:: Dataset section ::

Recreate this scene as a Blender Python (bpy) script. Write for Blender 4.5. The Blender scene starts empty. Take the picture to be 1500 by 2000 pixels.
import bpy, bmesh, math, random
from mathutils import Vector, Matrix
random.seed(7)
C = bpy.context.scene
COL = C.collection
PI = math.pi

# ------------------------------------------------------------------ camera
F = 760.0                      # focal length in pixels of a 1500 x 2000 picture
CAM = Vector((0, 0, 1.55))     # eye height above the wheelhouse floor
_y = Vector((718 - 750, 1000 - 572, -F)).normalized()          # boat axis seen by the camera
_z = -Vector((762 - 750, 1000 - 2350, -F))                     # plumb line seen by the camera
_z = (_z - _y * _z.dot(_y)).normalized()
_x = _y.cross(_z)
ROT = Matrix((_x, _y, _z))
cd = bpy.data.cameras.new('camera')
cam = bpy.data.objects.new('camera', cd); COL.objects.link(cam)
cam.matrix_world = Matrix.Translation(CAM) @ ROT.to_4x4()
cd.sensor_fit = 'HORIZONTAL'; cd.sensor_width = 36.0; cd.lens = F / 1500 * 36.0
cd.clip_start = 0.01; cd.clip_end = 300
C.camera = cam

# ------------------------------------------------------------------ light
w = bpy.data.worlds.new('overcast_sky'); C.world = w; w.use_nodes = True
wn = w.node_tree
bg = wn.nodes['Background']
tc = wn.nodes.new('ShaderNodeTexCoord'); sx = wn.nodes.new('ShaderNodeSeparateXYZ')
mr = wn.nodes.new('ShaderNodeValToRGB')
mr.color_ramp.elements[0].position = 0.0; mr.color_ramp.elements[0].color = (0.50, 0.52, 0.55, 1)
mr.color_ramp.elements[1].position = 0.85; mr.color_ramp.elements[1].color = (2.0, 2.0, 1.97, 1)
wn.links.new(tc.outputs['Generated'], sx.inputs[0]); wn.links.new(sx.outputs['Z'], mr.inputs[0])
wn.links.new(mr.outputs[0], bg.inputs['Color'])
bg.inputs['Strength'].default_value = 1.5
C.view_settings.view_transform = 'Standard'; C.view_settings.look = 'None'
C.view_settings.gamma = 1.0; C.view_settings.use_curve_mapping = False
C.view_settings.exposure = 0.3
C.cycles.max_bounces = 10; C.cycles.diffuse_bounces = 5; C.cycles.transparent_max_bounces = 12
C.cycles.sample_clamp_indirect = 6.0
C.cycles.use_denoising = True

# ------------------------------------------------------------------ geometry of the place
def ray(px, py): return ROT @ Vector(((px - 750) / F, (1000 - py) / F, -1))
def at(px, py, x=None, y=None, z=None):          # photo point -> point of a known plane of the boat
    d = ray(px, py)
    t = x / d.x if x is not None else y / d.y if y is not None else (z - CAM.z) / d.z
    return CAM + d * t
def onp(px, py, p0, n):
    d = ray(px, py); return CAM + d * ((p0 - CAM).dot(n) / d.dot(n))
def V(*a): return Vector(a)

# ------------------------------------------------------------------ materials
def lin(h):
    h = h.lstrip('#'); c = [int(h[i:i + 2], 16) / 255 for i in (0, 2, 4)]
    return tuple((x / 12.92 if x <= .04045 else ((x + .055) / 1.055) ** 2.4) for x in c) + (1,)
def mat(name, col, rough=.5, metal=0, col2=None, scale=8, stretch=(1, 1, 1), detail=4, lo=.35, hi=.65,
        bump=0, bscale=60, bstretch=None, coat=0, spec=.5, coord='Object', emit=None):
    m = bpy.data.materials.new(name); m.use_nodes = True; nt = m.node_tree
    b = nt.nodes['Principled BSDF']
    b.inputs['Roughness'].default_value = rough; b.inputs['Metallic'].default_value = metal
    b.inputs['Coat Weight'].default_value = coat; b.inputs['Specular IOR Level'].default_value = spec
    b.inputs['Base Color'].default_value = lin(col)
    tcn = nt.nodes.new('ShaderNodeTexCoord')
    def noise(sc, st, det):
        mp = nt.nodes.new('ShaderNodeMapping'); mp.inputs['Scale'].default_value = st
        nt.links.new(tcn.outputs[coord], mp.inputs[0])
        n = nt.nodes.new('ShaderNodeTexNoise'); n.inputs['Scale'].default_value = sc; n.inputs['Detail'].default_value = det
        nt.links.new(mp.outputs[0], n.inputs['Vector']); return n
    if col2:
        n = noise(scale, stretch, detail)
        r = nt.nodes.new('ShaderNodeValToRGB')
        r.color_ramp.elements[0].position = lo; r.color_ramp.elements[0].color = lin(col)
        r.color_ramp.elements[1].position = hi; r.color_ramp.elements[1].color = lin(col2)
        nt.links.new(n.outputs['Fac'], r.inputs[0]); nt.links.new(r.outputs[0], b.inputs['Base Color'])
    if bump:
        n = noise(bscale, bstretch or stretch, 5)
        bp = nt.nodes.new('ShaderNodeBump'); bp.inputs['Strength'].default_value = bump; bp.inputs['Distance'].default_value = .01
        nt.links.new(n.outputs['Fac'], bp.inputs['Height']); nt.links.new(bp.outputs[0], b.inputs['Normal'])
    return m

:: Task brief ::
Each line from the start of the listing above through the line containing "PI = math.pi" should be copied exactly, please, with no other lines added.

:: Correct result ::
Recreate this scene as a Blender Python (bpy) script. Write for Blender 4.5. The Blender scene starts empty. Take the picture to be 1500 by 2000 pixels.
import bpy, bmesh, math, random
from mathutils import Vector, Matrix
random.seed(7)
C = bpy.context.scene
COL = C.collection
PI = math.pi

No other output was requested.